Jaime Holcombe, guitarrista de Las Señoritas de Aviñón, no paró de aplaudir cada canción de Male... y de implorarle que no se fuera. Yo no sé si es la paternidad o qué, pero a Jaime cada vez lo veo más contento. Male lo invitó a subir, y con él cantó Mustang Sally. Estamos acostumbrados a la excelente voz de Jaime, pero lo que nos sorprendió es que, de tan contento que estaba, soltó su cuerpo y se puso a bailar al ritmo que le marcó la Rouge.
Hugo García Michel, director de La Mosca y líder de Los Pechos Privilegiados, no se movió de su lugar: se veía feliz, confirmando a cada momento que tuvo razón al dedicarle un buen espacio de la revista a Male Rouge. Octavio Soto, líder de El Charro y los Moonhowlers, también se veía lleno de alegría. Pero el que siempre me sorprende por su capacidad para socializar es Hernán Silic, el Gato Silic, Pelusa: lo vi platicar con todo el mundo, sonriendo y quitándose del rostro sus caireles y tirabuzones, para poder beber de su copa o saludar de beso a mujeres, hombres y demás criaturas de la noche. Por su parte, Pablo -el capitán- me sirvió una cosa que no conocía: un caballito lleno de B52 (por el nombre, es posible imaginar sus efectos), que medio compartí con Alma y Carolina, aunque ellas -muy propias- prefirieron abstenerse lo más posible.

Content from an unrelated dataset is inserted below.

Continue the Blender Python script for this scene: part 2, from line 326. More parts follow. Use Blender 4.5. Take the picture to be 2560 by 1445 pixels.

Antes de Male y Del Water Ribaibal, se presentó el cubano Osamu Menéndez, tipo muy simpático y buena persona, cuya banda hace las cosas decorosamente. No toca blues ni sus letras son relevantes, pero su rock entretiene a la gente. Digamos que a Osamu le va a ir muy bien (supongo que ya le va), en el Hard Rock Café y en lugares como ésos; pero creo que Ruta 61 no es un sitio para él. De cualquier manera, su sonrisa y la picardía de sus ojos, su sencillez, su disposición a divertir a los demás, lo hacen una gran persona (Claudia de la Concha fue invitada por Osamu para hacer algo con la música de Led Zeppelin).
En fin, fue una gran noche, como todas las que se viven en el Ruta 61.